"Os espelhos estão cheios de gente.
Os invisíveis nos vêem.
Os esquecidos se lembram de nós.
Quando nos vemos, os vemos.
Quando nos vamos, se vão?"
Eduardo Galeano: Espelhos

terça-feira, 11 de fevereiro de 2014

Presença estrangeira no Antigo Egito

Joseph, Lawrence-Alma Tadema

Os faraós sempre apresentaram o Egito como uma terra inexpugnável, numa espécie de mistificação que tinha a ver com o poderio militar e com a autoridade religiosa de que eles gozavam. À integridade do território, eles procuravam garantir castigando exemplarmente aqueles que tentavam violá-la. Mas, a realidade era bem diferente. O Egito foi sempre um país poroso, cuja prosperidade atraía seus vizinhos famélicos. No Alto Egito, os planaltos desérticos eram cortados em todas as direções por pequenos cursos d’água que conduziam ao vale do Nilo.
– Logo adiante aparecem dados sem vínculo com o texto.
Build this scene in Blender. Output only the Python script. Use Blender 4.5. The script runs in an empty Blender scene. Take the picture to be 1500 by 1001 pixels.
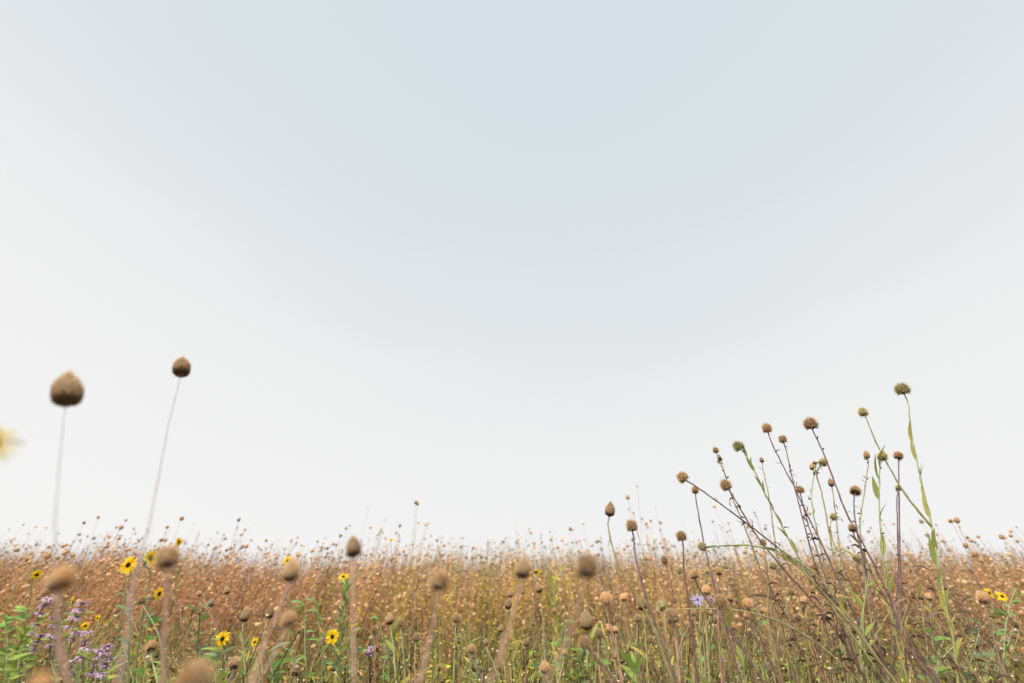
import bpy, math, random
import numpy as np
from mathutils import Vector, Matrix

# ------------------------------------------------------------------ camera, sky, sun, exposure
S = bpy.context.scene
COL = S.collection
EYE = 0.85
FPX = 708.0                       # focal length in pixels of a 1500 px wide frame
PITCH = math.atan((868 - 500.5) / FPX)
cam_d = bpy.data.cameras.new('camera')
cam = bpy.data.objects.new('camera', cam_d)
COL.objects.link(cam)
cam.location = (0, 0, EYE)
cam.rotation_euler = (math.pi / 2 + PITCH, 0, 0)
cam_d.sensor_width = 36
cam_d.lens = 36 * FPX / 1500
cam_d.clip_start = 0.02
cam_d.clip_end = 2000
cam_d.dof.use_dof = True
cam_d.dof.focus_distance = 1.0
cam_d.dof.aperture_fstop = cam_d.lens / 6.0
S.camera = cam

SUN_EL, SUN_AZ = math.radians(52), math.radians(215)      # azimuth clockwise from +Y
w = bpy.data.worlds.new('World')
S.world = w
w.use_nodes = True
nt = w.node_tree
nt.nodes.clear()
N = nt.nodes.new
L = nt.links.new
out = N('ShaderNodeOutputWorld')
sky = N('ShaderNodeTexSky')
sky.sky_type = 'NISHITA'
sky.sun_disc = False
sky.sun_elevation = SUN_EL
sky.sun_rotation = SUN_AZ
sky.dust_density = 2.0
bg1 = N('ShaderNodeBackground')
L(sky.outputs[0], bg1.inputs[0])
bg1.inputs[1].default_value = 0.05
# thin high veil of cloud over the blue
tc = N('ShaderNodeTexCoord')
sep = N('ShaderNodeSeparateXYZ')
L(tc.outputs['Generated'], sep.inputs[0])
nz = N('ShaderNodeTexNoise')
mp = N('ShaderNodeMapping')
mp.inputs['Rotation'].default_value = (0.3, -0.45, 0)
mp.inputs['Scale'].default_value = (1.0, 0.8, 3.5)
L(tc.outputs['Generated'], mp.inputs[0])
L(mp.outputs[0], nz.inputs['Vector'])
nz.inputs['Scale'].default_value = 1.3
nz.inputs['Detail'].default_value = 9
nz.inputs['Roughness'].default_value = 0.5
ma = N('ShaderNodeMath'); ma.operation = 'MULTIPLY_ADD'
L(nz.outputs[0], ma.inputs[0]); ma.inputs[1].default_value = 0.22
L(sep.outputs['Z'], ma.inputs[2])
# the veil is thicker to the left of the view than to the right of centre
mx = N('ShaderNodeMath'); mx.operation = 'MULTIPLY_ADD'
ab = N('ShaderNodeMath'); ab.operation = 'SUBTRACT'; L(sep.outputs['X'], ab.inputs[0]); ab.inputs[1].default_value = 0.16
ab2 = N('ShaderNodeMath'); ab2.operation = 'MULTIPLY'; L(ab.outputs[0], ab2.inputs[0]); L(ab.outputs[0], ab2.inputs[1])
L(ab2.outputs[0], mx.inputs[0]); mx.inputs[1].default_value = -0.34
L(ma.outputs[0], mx.inputs[2])
cr = N('ShaderNodeValToRGB')
L(mx.outputs[0], cr.inputs[0])
e = cr.color_ramp.elements
e[0].position = 0.02; e[0].color = (0.95, 0.947, 0.94, 1)
e[1].position = 0.98; e[1].color = (0.695, 0.785, 0.83, 1)
k = e.new(0.36); k.color = (0.905, 0.908, 0.905, 1)
k = e.new(0.56); k.color = (0.825, 0.85, 0.87, 1)
k = e.new(0.72); k.color = (0.755, 0.81, 0.85, 1)
bg2 = N('ShaderNodeBackground')
L(cr.outputs[0], bg2.inputs[0])
bg2.inputs[1].default_value = 1.0
mixs = N('ShaderNodeMixShader')
mixs.inputs[0].default_value = 0.94
L(bg1.outputs[0], mixs.inputs[1]); L(bg2.outputs[0], mixs.inputs[2])
L(mixs.outputs[0], out.inputs[0])

sun_d = bpy.data.lights.new('sun', 'SUN')
sun_d.energy = 3.9
sun_d.angle = math.radians(8)
sun_d.color = (1.0, 0.93, 0.82)
sun = bpy.data.objects.new('sun', sun_d)
COL.objects.link(sun)
sd = Vector((math.sin(SUN_AZ) * math.cos(SUN_EL), math.cos(SUN_AZ) * math.cos(SUN_EL), math.sin(SUN_EL)))
sun.rotation_euler = sd.to_track_quat('Z', 'Y').to_euler()
sun.location = (0, -3, 6)

S.view_settings.view_transform = 'Standard'
S.view_settings.look = 'None'
S.view_settings.exposure = 0.0
S.view_settings.gamma = 1.0
S.view_settings.use_curve_mapping = False

# ------------------------------------------------------------------ helpers
R = random.Random(7)
NR = np.random.RandomState(11)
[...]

No Baixo Egito, os líbios haviam se acostumado a se espalhar pelo delta. A leste, as zonas pantanosas eram assombradas por populações marginais, e o “caminho de Hórus” ligava o Egito à Palestina. Paradoxalmente, foi o lado do Mediterrâneo que permaneceu o menos atraente para os visitantes.

Em tais condições, houve permanentemente uma presença no seio da civilização do Vale do Nilo, sob diferentes formas e em constante interinfluência.

Se as invasões provocaram traumas, o Egito se acomodou mais ou menos às infiltrações, às imigrações involuntárias ou provocadas, simplesmente porque o país sofria de uma falta crônica de mão-de-obra.

Ao contrário do Egito contemporâneo, de demografia explosiva, sua população era pouco numerosa – e os faraós insistiam em ser construtores infatigáveis. Eles com freqüência eram obrigados a recrutar estrangeiros já instalados no Egito, ou trazidos à força para o país. O episódio bíblico das doze tribos de hebreus encaminhadas para a construção de uma cidade repousa portanto sobre a realidade.

Os estrangeiros não estavam destinados apenas para a fabricação de tijolos, ou para serem chicoteados na construção dos grandes monumentos faraônicos. Eles podiam, por sua competência, atingir as mais altas funções. Assim, um semita foi vizir sob Amenófis III. Um outro supervisionou a construção do templo funerário de Ramsés II. A história de José tem portanto um pano de fundo autêntico. Os egípcios toleravam os particularismos das comunidades estrangeiras. Pelo menos até um certo limite. Se os judeus de Elefantina viram-se às voltas com a hostilidade dos habitantes, não foi por causa de uma pulsão racista, mas sim porque eles pretendiam sacrificar um cordeiro em uma cidade cuja divindade mais importante era um... carneiro!


Pascal Vernus. Estrangeiros construíram o Egito. In: Revista História Viva. Grandes temas, nº 46. p. 67.

NOTA: O texto "Presença estrangeira no Antigo Egito" não representa, necessariamente, o pensamento deste blog. Foi publicado com o objetivo de refletirmos sobre a construção do conhecimento histórico.